Problem to solve: Return the line containing "Generate a Blender", the line containing "random.seed(5)", and every line between them, exactly as they stand. Output nothing else.

Rows from a 3D scene dataset:
··········

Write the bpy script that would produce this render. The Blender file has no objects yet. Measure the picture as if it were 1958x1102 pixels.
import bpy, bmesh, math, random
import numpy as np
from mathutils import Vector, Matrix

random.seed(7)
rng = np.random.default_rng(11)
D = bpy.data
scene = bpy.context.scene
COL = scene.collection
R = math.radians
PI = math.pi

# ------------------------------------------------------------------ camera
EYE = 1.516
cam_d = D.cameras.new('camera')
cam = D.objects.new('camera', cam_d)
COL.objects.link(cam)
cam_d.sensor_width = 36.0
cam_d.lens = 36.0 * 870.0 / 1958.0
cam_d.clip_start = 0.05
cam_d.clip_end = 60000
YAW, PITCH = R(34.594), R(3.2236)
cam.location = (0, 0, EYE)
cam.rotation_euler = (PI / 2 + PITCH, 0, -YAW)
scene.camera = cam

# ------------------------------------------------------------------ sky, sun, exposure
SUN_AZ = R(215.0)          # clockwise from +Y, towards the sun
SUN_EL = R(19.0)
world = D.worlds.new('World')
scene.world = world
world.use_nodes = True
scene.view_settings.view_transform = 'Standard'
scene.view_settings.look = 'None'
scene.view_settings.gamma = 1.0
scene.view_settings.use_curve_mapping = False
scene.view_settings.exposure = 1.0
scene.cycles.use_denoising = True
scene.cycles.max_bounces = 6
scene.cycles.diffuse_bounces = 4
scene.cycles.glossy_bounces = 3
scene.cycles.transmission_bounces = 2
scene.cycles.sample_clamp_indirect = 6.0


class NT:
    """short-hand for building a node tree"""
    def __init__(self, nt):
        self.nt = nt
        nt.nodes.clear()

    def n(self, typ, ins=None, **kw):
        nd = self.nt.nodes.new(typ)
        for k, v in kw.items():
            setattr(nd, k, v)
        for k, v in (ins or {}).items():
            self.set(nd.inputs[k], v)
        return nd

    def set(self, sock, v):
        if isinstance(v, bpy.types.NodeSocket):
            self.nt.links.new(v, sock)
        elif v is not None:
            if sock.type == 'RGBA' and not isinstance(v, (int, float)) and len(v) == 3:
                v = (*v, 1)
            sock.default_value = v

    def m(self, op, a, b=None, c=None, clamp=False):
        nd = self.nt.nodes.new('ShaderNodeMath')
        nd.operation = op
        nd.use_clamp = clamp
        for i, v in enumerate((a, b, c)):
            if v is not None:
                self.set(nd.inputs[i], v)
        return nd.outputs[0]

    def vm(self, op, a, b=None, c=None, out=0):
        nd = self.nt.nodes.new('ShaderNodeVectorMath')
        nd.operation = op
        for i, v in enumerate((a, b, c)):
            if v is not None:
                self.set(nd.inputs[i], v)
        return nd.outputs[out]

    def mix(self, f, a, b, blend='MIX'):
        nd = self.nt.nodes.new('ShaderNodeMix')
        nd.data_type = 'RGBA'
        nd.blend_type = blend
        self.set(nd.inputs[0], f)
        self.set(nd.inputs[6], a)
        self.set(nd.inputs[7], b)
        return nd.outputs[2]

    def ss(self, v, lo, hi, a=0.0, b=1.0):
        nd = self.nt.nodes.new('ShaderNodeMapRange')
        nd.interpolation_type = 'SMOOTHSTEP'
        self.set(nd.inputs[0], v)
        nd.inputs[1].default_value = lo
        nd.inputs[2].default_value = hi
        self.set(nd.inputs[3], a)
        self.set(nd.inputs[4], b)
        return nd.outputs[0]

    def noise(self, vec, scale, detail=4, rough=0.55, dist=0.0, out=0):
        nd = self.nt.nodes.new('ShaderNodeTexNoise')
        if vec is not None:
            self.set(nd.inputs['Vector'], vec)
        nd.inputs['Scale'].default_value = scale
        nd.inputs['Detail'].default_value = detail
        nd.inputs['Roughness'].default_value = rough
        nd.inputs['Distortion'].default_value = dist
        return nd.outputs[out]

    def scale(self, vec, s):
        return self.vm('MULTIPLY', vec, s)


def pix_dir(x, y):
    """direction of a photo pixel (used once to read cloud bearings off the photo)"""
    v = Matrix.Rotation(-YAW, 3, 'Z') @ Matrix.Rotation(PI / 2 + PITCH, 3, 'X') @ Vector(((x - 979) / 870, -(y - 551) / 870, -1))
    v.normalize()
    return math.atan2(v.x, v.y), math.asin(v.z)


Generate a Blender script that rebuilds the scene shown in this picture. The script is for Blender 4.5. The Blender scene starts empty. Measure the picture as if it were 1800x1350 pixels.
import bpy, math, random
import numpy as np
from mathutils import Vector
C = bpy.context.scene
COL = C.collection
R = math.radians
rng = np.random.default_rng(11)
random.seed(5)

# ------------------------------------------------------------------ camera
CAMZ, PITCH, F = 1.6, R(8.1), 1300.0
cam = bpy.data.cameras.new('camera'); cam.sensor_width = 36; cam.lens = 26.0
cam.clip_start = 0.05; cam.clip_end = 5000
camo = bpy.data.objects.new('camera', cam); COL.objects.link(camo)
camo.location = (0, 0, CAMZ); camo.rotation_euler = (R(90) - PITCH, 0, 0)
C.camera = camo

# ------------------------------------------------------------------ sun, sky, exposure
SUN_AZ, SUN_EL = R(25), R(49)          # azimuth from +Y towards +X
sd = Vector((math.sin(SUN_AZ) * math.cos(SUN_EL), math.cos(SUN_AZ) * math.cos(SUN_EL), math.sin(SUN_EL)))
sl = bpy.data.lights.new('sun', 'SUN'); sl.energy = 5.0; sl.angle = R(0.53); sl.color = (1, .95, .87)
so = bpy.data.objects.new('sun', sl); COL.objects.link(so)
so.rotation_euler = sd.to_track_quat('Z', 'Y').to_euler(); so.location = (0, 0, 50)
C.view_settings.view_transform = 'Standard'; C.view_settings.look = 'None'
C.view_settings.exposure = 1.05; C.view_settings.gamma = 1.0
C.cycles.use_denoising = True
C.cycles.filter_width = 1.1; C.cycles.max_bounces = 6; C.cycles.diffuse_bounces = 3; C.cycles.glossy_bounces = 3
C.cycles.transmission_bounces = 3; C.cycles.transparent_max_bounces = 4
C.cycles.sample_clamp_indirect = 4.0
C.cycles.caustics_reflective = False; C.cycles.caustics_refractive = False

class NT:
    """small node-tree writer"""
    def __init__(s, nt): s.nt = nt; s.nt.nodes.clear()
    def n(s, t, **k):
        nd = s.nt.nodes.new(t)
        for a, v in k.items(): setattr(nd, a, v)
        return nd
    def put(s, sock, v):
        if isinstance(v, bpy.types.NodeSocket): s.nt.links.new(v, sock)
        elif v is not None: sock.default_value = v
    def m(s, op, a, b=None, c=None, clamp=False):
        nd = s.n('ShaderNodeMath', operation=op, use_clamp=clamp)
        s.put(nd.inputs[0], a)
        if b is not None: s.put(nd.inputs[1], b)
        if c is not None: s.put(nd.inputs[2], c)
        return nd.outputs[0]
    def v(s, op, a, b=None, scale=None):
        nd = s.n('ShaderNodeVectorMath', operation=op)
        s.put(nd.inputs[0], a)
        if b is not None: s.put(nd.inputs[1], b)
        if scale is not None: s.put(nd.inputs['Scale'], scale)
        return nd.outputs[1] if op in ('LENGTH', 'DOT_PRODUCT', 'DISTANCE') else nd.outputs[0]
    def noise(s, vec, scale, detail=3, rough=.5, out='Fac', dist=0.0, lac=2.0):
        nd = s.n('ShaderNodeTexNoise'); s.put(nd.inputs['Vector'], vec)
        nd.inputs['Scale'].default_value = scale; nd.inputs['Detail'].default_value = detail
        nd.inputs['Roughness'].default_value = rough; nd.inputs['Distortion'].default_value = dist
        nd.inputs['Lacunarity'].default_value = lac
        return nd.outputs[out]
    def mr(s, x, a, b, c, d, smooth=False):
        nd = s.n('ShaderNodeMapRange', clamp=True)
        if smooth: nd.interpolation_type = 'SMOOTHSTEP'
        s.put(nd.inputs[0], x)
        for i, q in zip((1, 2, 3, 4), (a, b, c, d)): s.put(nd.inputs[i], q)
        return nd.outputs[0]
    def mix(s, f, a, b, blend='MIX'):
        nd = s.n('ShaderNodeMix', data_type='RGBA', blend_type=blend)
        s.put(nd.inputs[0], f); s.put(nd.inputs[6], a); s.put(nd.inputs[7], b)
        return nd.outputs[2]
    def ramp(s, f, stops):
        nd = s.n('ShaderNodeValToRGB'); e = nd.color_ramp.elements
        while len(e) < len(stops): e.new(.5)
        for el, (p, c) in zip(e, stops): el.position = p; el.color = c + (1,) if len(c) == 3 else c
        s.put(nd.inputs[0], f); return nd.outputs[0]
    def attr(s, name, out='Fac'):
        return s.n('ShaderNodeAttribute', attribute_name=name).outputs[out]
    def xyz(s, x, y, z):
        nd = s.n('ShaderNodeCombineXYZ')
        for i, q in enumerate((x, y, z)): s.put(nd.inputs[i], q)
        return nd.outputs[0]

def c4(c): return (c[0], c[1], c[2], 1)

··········

Response below:
Generate a Blender script that rebuilds the scene shown in this picture. The script is for Blender 4.5. The Blender scene starts empty. Measure the picture as if it were 1800x1350 pixels.
import bpy, math, random
import numpy as np
from mathutils import Vector
C = bpy.context.scene
COL = C.collection
R = math.radians
rng = np.random.default_rng(11)
random.seed(5)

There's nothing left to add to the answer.